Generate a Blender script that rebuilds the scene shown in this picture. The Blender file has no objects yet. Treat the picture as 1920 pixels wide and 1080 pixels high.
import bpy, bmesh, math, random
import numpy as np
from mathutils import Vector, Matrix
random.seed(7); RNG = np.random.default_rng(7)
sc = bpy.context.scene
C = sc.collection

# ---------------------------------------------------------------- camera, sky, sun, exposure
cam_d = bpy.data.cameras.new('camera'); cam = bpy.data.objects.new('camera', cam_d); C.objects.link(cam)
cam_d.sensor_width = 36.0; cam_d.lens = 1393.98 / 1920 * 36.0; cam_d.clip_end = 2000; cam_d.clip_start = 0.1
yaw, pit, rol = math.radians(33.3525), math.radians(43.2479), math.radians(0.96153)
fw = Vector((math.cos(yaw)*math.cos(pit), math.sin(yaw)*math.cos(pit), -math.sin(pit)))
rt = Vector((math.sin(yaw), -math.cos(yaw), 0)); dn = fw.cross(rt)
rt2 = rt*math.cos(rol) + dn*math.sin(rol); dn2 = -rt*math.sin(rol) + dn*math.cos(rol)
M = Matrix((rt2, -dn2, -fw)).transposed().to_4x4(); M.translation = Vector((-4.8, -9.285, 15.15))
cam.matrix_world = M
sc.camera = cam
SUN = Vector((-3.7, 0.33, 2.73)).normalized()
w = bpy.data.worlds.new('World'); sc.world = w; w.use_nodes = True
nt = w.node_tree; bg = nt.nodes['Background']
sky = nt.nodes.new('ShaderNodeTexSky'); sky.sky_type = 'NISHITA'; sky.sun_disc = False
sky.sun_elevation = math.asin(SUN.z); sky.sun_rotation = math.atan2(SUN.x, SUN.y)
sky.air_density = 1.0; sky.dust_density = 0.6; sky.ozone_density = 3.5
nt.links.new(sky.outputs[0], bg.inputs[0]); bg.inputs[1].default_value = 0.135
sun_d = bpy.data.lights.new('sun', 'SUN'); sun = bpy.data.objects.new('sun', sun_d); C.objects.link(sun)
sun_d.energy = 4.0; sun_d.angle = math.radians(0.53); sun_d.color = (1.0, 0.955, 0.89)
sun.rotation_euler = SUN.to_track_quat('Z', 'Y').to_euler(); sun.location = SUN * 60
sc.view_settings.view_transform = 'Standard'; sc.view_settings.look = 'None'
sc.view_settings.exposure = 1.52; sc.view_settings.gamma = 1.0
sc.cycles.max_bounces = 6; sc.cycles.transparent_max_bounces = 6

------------

* **WHAT THE TASK ASKS**: Reproduce all of the material above word for word.

* **TASK SOLUTION**:
Generate a Blender script that rebuilds the scene shown in this picture. The Blender file has no objects yet. Treat the picture as 1920 pixels wide and 1080 pixels high.
import bpy, bmesh, math, random
import numpy as np
from mathutils import Vector, Matrix
random.seed(7); RNG = np.random.default_rng(7)
sc = bpy.context.scene
C = sc.collection

# ---------------------------------------------------------------- camera, sky, sun, exposure
cam_d = bpy.data.cameras.new('camera'); cam = bpy.data.objects.new('camera', cam_d); C.objects.link(cam)
cam_d.sensor_width = 36.0; cam_d.lens = 1393.98 / 1920 * 36.0; cam_d.clip_end = 2000; cam_d.clip_start = 0.1
yaw, pit, rol = math.radians(33.3525), math.radians(43.2479), math.radians(0.96153)
fw = Vector((math.cos(yaw)*math.cos(pit), math.sin(yaw)*math.cos(pit), -math.sin(pit)))
rt = Vector((math.sin(yaw), -math.cos(yaw), 0)); dn = fw.cross(rt)
rt2 = rt*math.cos(rol) + dn*math.sin(rol); dn2 = -rt*math.sin(rol) + dn*math.cos(rol)
M = Matrix((rt2, -dn2, -fw)).transposed().to_4x4(); M.translation = Vector((-4.8, -9.285, 15.15))
cam.matrix_world = M
sc.camera = cam
SUN = Vector((-3.7, 0.33, 2.73)).normalized()
w = bpy.data.worlds.new('World'); sc.world = w; w.use_nodes = True
nt = w.node_tree; bg = nt.nodes['Background']
sky = nt.nodes.new('ShaderNodeTexSky'); sky.sky_type = 'NISHITA'; sky.sun_disc = False
sky.sun_elevation = math.asin(SUN.z); sky.sun_rotation = math.atan2(SUN.x, SUN.y)
sky.air_density = 1.0; sky.dust_density = 0.6; sky.ozone_density = 3.5
nt.links.new(sky.outputs[0], bg.inputs[0]); bg.inputs[1].default_value = 0.135
sun_d = bpy.data.lights.new('sun', 'SUN'); sun = bpy.data.objects.new('sun', sun_d); C.objects.link(sun)
sun_d.energy = 4.0; sun_d.angle = math.radians(0.53); sun_d.color = (1.0, 0.955, 0.89)
sun.rotation_euler = SUN.to_track_quat('Z', 'Y').to_euler(); sun.location = SUN * 60
sc.view_settings.view_transform = 'Standard'; sc.view_settings.look = 'None'
sc.view_settings.exposure = 1.52; sc.view_settings.gamma = 1.0
sc.cycles.max_bounces = 6; sc.cycles.transparent_max_bounces = 6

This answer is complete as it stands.